Corn and tomatoes can be bought at competing retailers and wholesalers. No monopoly. Big firms like Heinz have purchasers who contract tomato delivery in advance and have the leverage to set the price.

Actuarial math has proven weaknesses. I was not defending it, although I got a good laugh out of your fileting of them. To return to the point, I do have the right to refuse to use line current. I have the (unfunded!) right to install collateral power sources that I control. It is far less expensive for me (who does not own his own home) to buy current through the wire. My utility's price ladder is regulated by the state government, thank goodness.

The closest parallel I can find to electric utilities is AT&T in the seventies. It took a government action to force the infrastructure open - definitely not a free-market event. AT&T ultimately became mooted by evolution of technology - cellular telephony. I don't see an equivalent technical revolution for house power - there's no good wireless way to get it from the plant to the home. Home generation is expensive, and it either depends on the fuels that a big power plant can use much more efficiently, or on nonfuel technology like solar or wind ... both of which are rather inconstant. Can you imagine a big city run on distributed power generation? It would not be pretty.

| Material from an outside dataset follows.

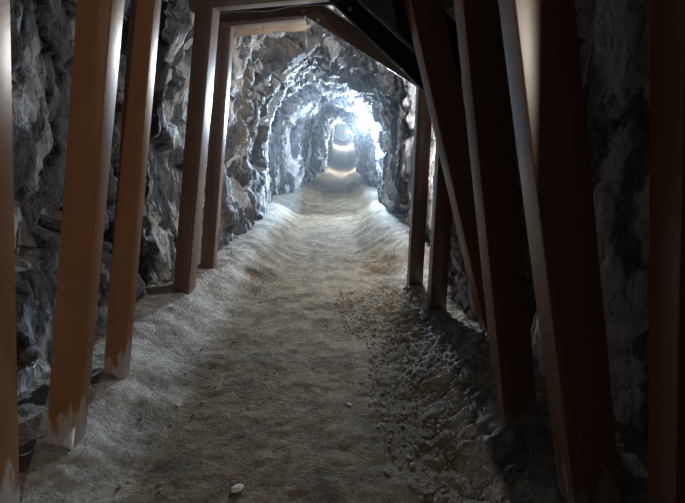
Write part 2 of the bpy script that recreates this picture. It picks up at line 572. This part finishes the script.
lamp((.55, 22.6, 1.9), .40, 700, 'lamp on the right wall past the floodlight, where the tunnel narrows', .06, .06)
lamp((.48, 41, 2.05), .36, 900, 'small lamp far along the tunnel near the door', .06, .06)

# lamp behind the viewer, on the right wall (out of the photo)
li = bpy.data.lights.new('entrance_light', 'SPOT')
li.energy = BACK; li.color = (1.0, .91, .80); li.shadow_soft_size = .02
li.spot_size = math.radians(80); li.spot_blend = .5
lo = bpy.data.objects.new('entrance_light', li); lo.location = (.70, -2.5, 2.2)
lo.rotation_euler = Vector((-1.5, 4.6, -.85)).to_track_quat('-Z', 'Y').to_euler(); link(lo)

# ------------------------------------------------------------------ far door
dr = empty('door_1', (-.05, 49.5, 1.22)); dr['kind'] = 'structure'
def box(name, c, s, mat, parent, bev=.01):
    bm = bmesh.new()
    bmesh.ops.create_cube(bm, size=1, matrix=Matrix.Translation(c) @ Matrix.Diagonal((*s, 1)))
    bmesh.ops.bevel(bm, geom=bm.edges[:], offset=bev, segments=2, affect='EDGES')
    return mesh_obj(name, bm, mat, parent, smooth=False)
for k in range(5):
    box('plank', (-.64 + .32 * k, 0, 1.0), (.30, .06, 2.0), GREYP, dr)
for sx in (-1, 1):
    box('door_post', (sx * .88, 0, 1.0), (.14, .14, 2.0), WHITEP, dr)
box('threshold', (0, -.25, .05), (1.9, .5, .22), WHITEP, dr)

# ------------------------------------------------------------------ haze volume added for the lamp's bloom
m = bpy.data.materials.new('bloom_haze'); m.use_nodes = True
nt = m.node_tree; nt.nodes.clear()
vs_ = N(nt, 'ShaderNodeVolumeScatter', Density=.0042, Anisotropy=.55)
vs_.inputs['Color'].default_value = (.85, .92, 1, 1)
ou = nt.nodes.new('ShaderNodeOutputMaterial'); nt.links.new(vs_.outputs[0], ou.inputs['Volume'])
bm = bmesh.new()
bmesh.ops.create_cube(bm, size=1, matrix=Matrix.Translation((-.2, 18.3, 1.4)) @ Matrix.Diagonal((5.0, 24, 4.6, 1)))
hz = mesh_obj('haze', bm, m, smooth=False)
tag(hz, 'thin haze added in the lit tunnel for the glow round the floodlight', 'haze', kind='stuff')

# ------------------------------------------------------------------ loose stones
def stone_mesh(seed, flat=.6):
    bm = bmesh.new()
    bmesh.ops.create_icosphere(bm, subdivisions=3, radius=1)
    for v in bm.verts:
        p = v.co.copy()
        d, q = noise.voronoi(p * 1.3 + Vector((seed * 3.1, seed, 0)))
        v.co = p * (.75 + .35 * d[0] + .12 * noise.noise(p * 3 + Vector((seed, 0, 0))))
        v.co.z *= flat
    return bm
protos = []
for s in range(5):
    protos.append(mesh_obj('stone', stone_mesh(s + 1), STONE, smooth=False))
SL = 'small grey stone lying loose on the dirt floor'
def place(o, x, y, r, i):
    o.location = (x, y, floor_z(x, y) + r * .22)
    o.scale = (r * R_.uniform(.8, 1.3), r * R_.uniform(.7, 1.1), r)
    o.rotation_euler = (R_.uniform(-.2, .2), R_.uniform(-.2, .2), R_.uniform(0, 6.28))
spots = []
while len(spots) < 150:
    y = 1.75 + 4.6 * R_.random() ** 1.3
    x = R_.uniform(-1.15, .75)
    if abs(x + .1) < .5 and R_.random() < .55: continue
    spots.append((x, y))
for i, (x, y) in enumerate(spots):
    if i < 5: o = protos[i]
    else:
        o = protos[i % 5].copy(); link(o)
    place(o, x, y, (.004 + .009 * R_.random() ** 2) * (1.25 if abs(x) > .7 else 1), i)
    tag(o, SL, 'stone', 'loose stones on the floor')
for x, y, r, lab in ((-.49, 2.03, .028, 'pale flat stone at the bottom of the photo, left of the middle of the path'),
                     (.04, 2.79, .014, 'small pale stone in the middle of the dirt path'),
                     (-1.0, 2.75, .016, 'pale chip of stone on the left dust bank, beside the third post')):
    o = mesh_obj('pale_stone', stone_mesh(r * 400, .45), PALE, smooth=False)
    place(o, x, y, r, 0); tag(o, lab, 'stone')

# broken clods heaped along the right-hand posts: nobody could count them
bm = bmesh.new()
for i in range(3600):
    y = 1.7 + 3.4 * R_.random()
    x = interp(RIGHT, y) - .24 - .80 * R_.random() ** 1.25
    r = .0035 + .011 * R_.random() ** 2.5
    if any(abs(y - a[0][1]) < .13 and abs(x - a[0][0]) < .20 for a in POSTS): continue
    M = Matrix.Translation((x, y, floor_z(x, y) + r * .2)) @ Matrix.Rotation(R_.uniform(0, 6.28), 4, 'Z') @ Matrix.Rotation(R_.uniform(-.6, .6), 4, 'X') \
        @ Matrix.Diagonal((r * R_.uniform(.7, 1.5), r * R_.uniform(.6, 1.1), r * .75, 1))
    res = bmesh.ops.create_icosphere(bm, subdivisions=1, radius=1, matrix=M)
    for v in res['verts']:
        v.co += Vector((R_.uniform(-1, 1), R_.uniform(-1, 1), R_.uniform(-1, 1))) * r * .22
cl = mesh_obj('rubble', bm, CLOD, smooth=False)
tag(cl, 'loose grey rubble heaped along the feet of the right-hand posts', 'rubble', kind='stuff')

# ------------------------------------------------------------------ world and camera
w = bpy.data.worlds.new('mine_dark'); S.world = w; w.use_nodes = True
w.node_tree.nodes['Background'].inputs[0].default_value = (.05, .06, .08, 1)
w.node_tree.nodes['Background'].inputs[1].default_value = .02

cam = bpy.data.cameras.new('camera'); co = bpy.data.objects.new('camera', cam); link(co)
cam.sensor_width = 36; cam.lens = 36 * 500 / 685
cam.clip_start = .05; cam.clip_end = 200
co.location = (0, 0, 1.6)
co.rotation_euler = (math.radians(90 - 12.79), 0, 0)
S.camera = co
S.view_settings.view_transform = 'Standard'
S.view_settings.look = 'None'
S.view_settings.exposure = 0
S.view_settings.gamma = 1
S.cycles.use_denoising = True
S.cycles.max_bounces = 8
S.cycles.sample_clamp_indirect = 4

You argue that pricing electricity from hour to hour will eliminate blackouts. I see that. I am arguing that the benefit brings liabilities that I consider to outweigh the benefit. You don't agree; indeed you don't think my points are valid. I am getting the impression that the core conflict has to do with a divergence of opinion on the inherent superiority of free markets. If that is so, I won't propagate what has acquired some features of an ideological debate.